Fifty years later, AIM still impacts Native communities

Traditional bustle male dancer at Liberation Wacipi 2025. Photo by Marnie Cook

RAPID CITY – Saturday’s gathering at the Boys Club in Rapid City was a celebration. Liberation Wacipi 2025 was hosted by Dakota AIM (American Indian Movement) Grass Roots and Wambli Ska. It was standing room only as dancers and families came from around the area to participate.

Wambli Ska Executive Director Chris White Eagle said this is the third year they have co-hosted the Liberation Wacipi, this year to commemorate the 52nd anniversary of the 1973 Wounded Knee Occupation.

Although he was not present at the event, there was a sense of collective relief with the recent return of Leonard Peltier to his homelands after his 50-year incarceration, accused of killing an FBI agent during the Occupation. President Joe Biden commuted Peltier’s life-sentence. Though he wasn’t pardoned Peltier will serve out the rest of his sentence in home confinement.

White Eagle said he and his brother Ernest started the Liberation Wacipi in Rapid City for the people who can’t attend the events held on the reservation. “This is a celebration to bring us all together.”

Dakota AIM Organizer Carla Cheyenne said that she and her husband Dakota AIM Director Thomas Cheyenne have been working with the organization since the 1990’s. She said it’s important to remember the work of the American Indian Movement since it began in 1968, inspired by the events of the 1960’s and a response to events happening locally in Minneapolis.

“There is a lot to AIM,” she said. “It was in 1968 that the Ojibwe women started fighting against police brutality in Minneapolis on East Franklin Street. Their sons were getting beaten by the police there.”

Martin Luther King, Jr had been assassinated in April of 1968 and by that summer there was deep unrest across the country because of entrenched racism, discrimination, as well as opposition to the Viet Nam war.

It was well known the constant violence that took place in Minneapolis. The police brutality was common and Native American incarceration rates were high. It had started out as a local response. AIM co-founders Clyde Bellecourt, Dennis Banks and George Mitchell began addressing the issues of poverty, discrimination and police brutality in the Minneapolis area.

The group organized patrols to monitor police harassment and brutality. Members used cameras and asked for police badges and monitored police scanners to ensure that no one’s rights were being violated.

AIM quickly grew, gaining national attention as it expanded its focus to tribal issues, treaty rights, high rates of unemployment, lack of American Indian subjects in education and the preservation of Indigenous culture.

The group led a march on Washington D.C called the Trail of Broken Treaties. Eventually, they came to Wounded Knee on the Pine Ridge Reservation in 1973 to protest U.S. and tribal government.
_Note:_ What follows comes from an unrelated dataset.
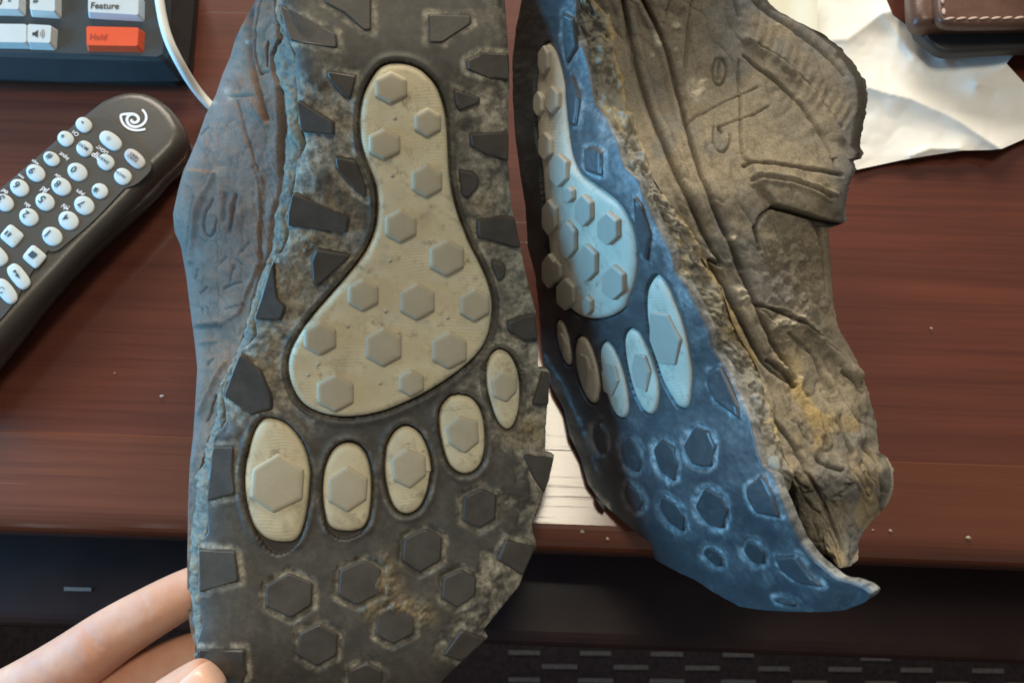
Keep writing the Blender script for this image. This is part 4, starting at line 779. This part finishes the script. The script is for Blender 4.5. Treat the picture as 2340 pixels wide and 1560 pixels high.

“They stayed there for 71 days,” said Cheyenne. The movement was branded a militant organization after that. It was known for employing disruptive tactics to draw attention to Native American grievances and a key example of that is the Occupation of Wounded Knee at the historic site of the Wounded Knee massacre. “We are just making them abide by their own laws.”

The occupation is considered one of the American Indian Movement’s greatest successes because of the national attention the occupation brought to the treaty violations and social injustices as well as continued attention to Indigenous issues. AIM’s activism contributed to the passage of important legislation like the Indian Self-Determination and Education Assistance Act and the American Indian Religious Freedom Act. The organization has spurred several generations of political engagement and leadership among Native Americans and inspired many grass roots movements.

Cheyenne said AIM’s influence has been important and pushed back on the militant narrative, “Our first and second generation, ‘AIM babies’ we call them, they are teachers. They’re lawyers. We were raised right. We were raised to know our rights, stand up for our people and do what we can. They taught a lot of non-violent direct action.”

Dancers came to Saturday’s event to compete for prize money in the Women’s Traditional Special, Jingle Dress Special, Grass Dance Special, Musical Chairs with a Switch Dance and Dance Off, and the Crowning of Miss Dakota AIM Grassroots and Lill Miss, as well a buffalo feed.